A friend of the groom was helping to pass the plates with cake around. Turns out it was also the groom’s birthday, and people started to sing the iconic song for him.
I don’t know if this is a thing outside my country, but after the birthday-boy or girl blows his/her candles, a friend or family member playfully pushes their head onto (and sometimes into) the cake, so they can have a taste of such delicacy. This is called ‘mordida’. Bite.
As you may suspect, this sometimes turns into full-blown conflicts and dramas since birthday-boys and girls sometimes end up with cake upon their eyelashes and inside their nostrils.
And, as you may have guessed by now, this is exactly what happened.
The groom’s friend waited till everyone had sung the happy song, and without previous warning, he smashed the groom’s head unto the cake. What he didn’t know is that to maintain the cake steady and to keep such a heavy structure upward, they had to put thin yet resistant wood panels in between each layer of the cake.
Thus, instead of meeting a somewhat soft and creamy surface, Luis smashed his nose against one wooden panel, and following the inertia, broke his nose.

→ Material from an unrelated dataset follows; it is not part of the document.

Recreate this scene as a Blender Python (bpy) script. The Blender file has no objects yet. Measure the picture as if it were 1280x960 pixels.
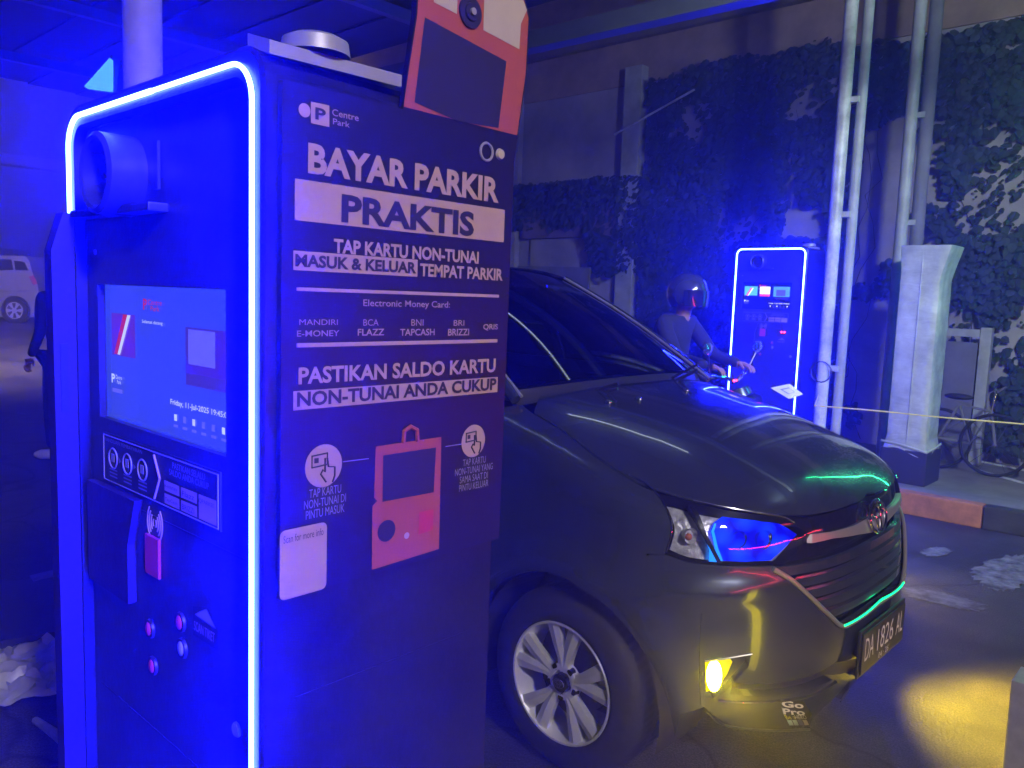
import bpy, bmesh, math, random
import numpy as np
from math import radians, sin, cos, pi, atan2
from mathutils import Vector, Matrix
from mathutils.geometry import delaunay_2d_cdt
random.seed(7); rng = np.random.default_rng(7)
SC = bpy.context.scene
COL = SC.collection
# ------------------------------------------------------------------ camera
FPX = 1010.0; CAM = np.array([0, 0, 1.55]); YAW = 132.5; PIT = -6.2; ROLL = 2.06
def camera_basis():
    y, p, a = radians(YAW), radians(PIT), radians(ROLL)
    f = np.array([cos(p)*cos(y), cos(p)*sin(y), sin(p)])
    r = np.array([sin(y), -cos(y), 0.0]); u = np.cross(r, f)
    return f, r*cos(a)+u*sin(a), -r*sin(a)+u*cos(a)
FW, RT, UP = camera_basis()
cd = bpy.data.cameras.new('camera'); cam = bpy.data.objects.new('camera', cd); COL.objects.link(cam)
M = Matrix(((RT[0], UP[0], -FW[0], CAM[0]), (RT[1], UP[1], -FW[1], CAM[1]), (RT[2], UP[2], -FW[2], CAM[2]), (0, 0, 0, 1)))
cam.matrix_world = M
cd.sensor_width = 36; cd.lens = 36*FPX/1280; cd.clip_start = 0.05; cd.clip_end = 500
SC.camera = cam
def ray(x, y): return FW + RT*(x-640)/FPX + UP*(480-y)/FPX
def on(x, y, ax, v):
    d = ray(x, y); return CAM + d*(v-CAM[ax])/d[ax]
# ------------------------------------------------------------------ world, exposure
w = bpy.data.worlds.new('World'); SC.world = w; w.use_nodes = True
bg = w.node_tree.nodes['Background']; bg.inputs[0].default_value = (0.25, 0.35, 0.6, 1); bg.inputs[1].default_value = 0.004
SC.view_settings.view_transform = 'Standard'; SC.view_settings.look = 'None'
SC.view_settings.exposure = 0; SC.view_settings.gamma = 1
SC.cycles.max_bounces = 6; SC.cycles.transparent_max_bounces = 12; SC.cycles.volume_bounces = 0
SC.cycles.sample_clamp_indirect = 3; SC.cycles.use_denoising = True
LED_BLUE = (2.6, 5.0, 3100.0); LENS_GLOW_HAZE = 0.023
def lamp(name, kind, loc, target, energy, color, size=0.3, spot=60, blend=0.5):
    l = bpy.data.lights.new(name, kind); l.energy = energy; l.color = color
    if kind == 'AREA': l.size = size
    else: l.shadow_soft_size = size
    if kind == 'SPOT': l.spot_size = radians(spot); l.spot_blend = blend
    o = bpy.data.objects.new(name, l); COL.objects.link(o); o.location = loc
    o.rotation_euler = (Vector(target)-Vector(loc)).to_track_quat('-Z', 'Y').to_euler()
    return o
lamp('island_fill_spot', 'SPOT', (0.5, 3.6, 3.3), (-2.6, 7.6, 2.0), 850, (0.80, 0.92, 1.0), 0.15, 108, 0.7)  # unseen fill, added to brighten the far island and back wall
lamp('front_fill_spot', 'SPOT', (4.5, -1.0, 4.6), (-1.2, 1.6, 1.2), 1700, (1.0, 0.90, 0.92), 0.25, 60, 0.8)  # unseen fill from the camera side, added for poster and bumper
lamp('yard_fill_spot', 'SPOT', (-17, -1, 7.0), (-22, 7.5, 0), 15000, (1.0, 0.78, 0.9), 0.3, 130, 0.8)  # added out-of-view fill that lifts the left ground and the van
# ------------------------------------------------------------------ materials
def mat(name, color, rough=0.5, metal=0.0, noise=0.0, nscale=8.0, bump=0.0, bscale=40.0, coat=0.0, spec=0.5, emit=None, estr=1.0, color2=None, rvar=0.0):
    m = bpy.data.materials.new(name); m.use_nodes = True; nt = m.node_tree; b = nt.nodes['Principled BSDF']
    b.inputs['Base Color'].default_value = (*color, 1); b.inputs['Roughness'].default_value = rough
    b.inputs['Metallic'].default_value = metal; b.inputs['Coat Weight'].default_value = coat
    b.inputs['Specular IOR Level'].default_value = spec
    if emit: b.inputs['Emission Color'].default_value = (*emit, 1); b.inputs['Emission Strength'].default_value = estr
    tc = nt.nodes.new('ShaderNodeTexCoord')
    if noise > 0 or color2:
        n = nt.nodes.new('ShaderNodeTexNoise'); n.inputs['Scale'].default_value = nscale; n.inputs['Detail'].default_value = 7
        n.inputs['Roughness'].default_value = 0.65
        nt.links.new(tc.outputs['Object'], n.inputs['Vector'])
        rp = nt.nodes.new('ShaderNodeValToRGB'); rp.color_ramp.elements[0].position = 0.35; rp.color_ramp.elements[1].position = 0.68
        c2 = color2 or tuple(min(1, c*(1+noise)) for c in color); c1 = color if color2 else tuple(c*(1-noise) for c in color)
        rp.color_ramp.elements[0].color = (*c1, 1); rp.color_ramp.elements[1].color = (*c2, 1)
        nt.links.new(n.outputs['Fac'], rp.inputs['Fac']); nt.links.new(rp.outputs['Color'], b.inputs['Base Color'])
        if rvar > 0:
            mr = nt.nodes.new('ShaderNodeMapRange'); mr.inputs['To Min'].default_value = max(0.02, rough-rvar); mr.inputs['To Max'].default_value = min(1, rough+rvar)
            nt.links.new(n.outputs['Fac'], mr.inputs['Value']); nt.links.new(mr.outputs['Result'], b.inputs['Roughness'])
    if bump > 0:
        n2 = nt.nodes.new('ShaderNodeTexNoise'); n2.inputs['Scale'].default_value = bscale; n2.inputs['Detail'].default_value = 5
        nt.links.new(tc.outputs['Object'], n2.inputs['Vector'])
        bp = nt.nodes.new('ShaderNodeBump'); bp.inputs['Strength'].default_value = bump; bp.inputs['Distance'].default_value = 0.01
        nt.links.new(n2.outputs['Fac'], bp.inputs['Height']); nt.links.new(bp.outputs['Normal'], b.inputs['Normal'])
    return m
def glow(name, color, s=1.0):
    m = bpy.data.materials.new(name); m.use_nodes = True; nt = m.node_tree; nt.nodes.clear()
    e = nt.nodes.new('ShaderNodeEmission'); e.inputs[0].default_value = (*color, 1); e.inputs[1].default_value = s
    o = nt.nodes.new('ShaderNodeOutputMaterial'); nt.links.new(e.outputs[0], o.inputs[0]); return m
def glassmat(name, tint, refl=0.04, rough=0.02):
    m = bpy.data.materials.new(name); m.use_nodes = True; nt = m.node_tree; nt.nodes.clear()
    t = nt.nodes.new('ShaderNodeBsdfTransparent'); t.inputs[0].default_value = (*tint, 1)
    g = nt.nodes.new('ShaderNodeBsdfGlossy'); g.inputs['Roughness'].default_value = rough
    f = nt.nodes.new('ShaderNodeFresnel'); f.inputs[0].default_value = 1.5
    x = nt.nodes.new('ShaderNodeMixShader'); o = nt.nodes.new('ShaderNodeOutputMaterial')
    nt.links.new(f.outputs[0], x.inputs[0]); nt.links.new(t.outputs[0], x.inputs[1]); nt.links.new(g.outputs[0], x.inputs[2]); nt.links.new(x.outputs[0], o.inputs[0]); return m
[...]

Chaos ensued. The bride was screaming bloody murder, indeed it was bloody because the groom started bleeding all over the cake, people couldn’t figure out what was happening and ran up to them in a futile attempt to help; the groom had passed out by then and they couldn’t lift him: the friend who had committed the deed was trying to remove vanilla and strawberries from Luis’s face, and…
The wedding cake went down like a Jenga Tower, on top of the poor groom and Veronica (the bride) and the unfortunate friend.
Not only did they have to drag the groom out of the massive cake and call an ambulance, but the bride also had to exit the premises in the same vehicle since she had a nervous breakdown that led her to faint.
Wedding interrupted, honeymoon canceled.
However, it all worked out. 24 years later, Veronica and Luis are still married, they have 2 kids, and his nose seems untouched.